Thursday 24 September 2009

Plum

I don't get it, I just don't get it: this adulation from well known people, some of them well known writers (like Evelyn Waugh no less), for P.G.Wodehouse. I have never been able to read more than a few pages of any of his books; I don't find the main characters very interesting, rather tiresome I think are Jeeves and Wooster, and the subsidiary characters are , well, "characters", cardboard cut-outs of English upper class toffs.
Rupert Christianson, writing in The Telegraph about a year ago about Alan Bennett's play "The History Boys" (by the way, am I the only person in the world who thought it pedestrain?) mentioned certain artists he did not much like: Wodehouse was amoung them; John Gielgud another; and Bruckner. I was glad to see Woodhouse there but not too pleased to see Gielgud by his side, so to speak. As for Bruckner, well he's an acquired taste - one I have not quite acquired yet but, like the parson's egg, I feel he's good in parts.

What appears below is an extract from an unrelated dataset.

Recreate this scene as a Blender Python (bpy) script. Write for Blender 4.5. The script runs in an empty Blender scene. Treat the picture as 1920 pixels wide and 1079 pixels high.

Yet, though I can't read P.G.Woodhouse (whom his admirers call "Plum" for some reason I don't know and really don't wish to know), I still like to hear about him: the way he lived, his success at writing lyrics for musicals, his so-called collaboration with the Germans in WW2 and so on; and I have to say that I have enjoyed the radio plays that were done a couple of years ago, don't know why but they made me smile.
I know only one of his songs, the one from "Showboat": "Along Came Bill". I read somewhere that he had written it originally for another of Jerome Kern's shows but Kern hadn't used it; now when he decided to use it, Oscar Hammerstein who was writing the book and lyrics for "Showboat" objected to its inclusion.
Well I'm glad Kern won the argument because it's a marvellous song. Actually, though, it is, as Hammerstein probably saw, it is completely out of place there.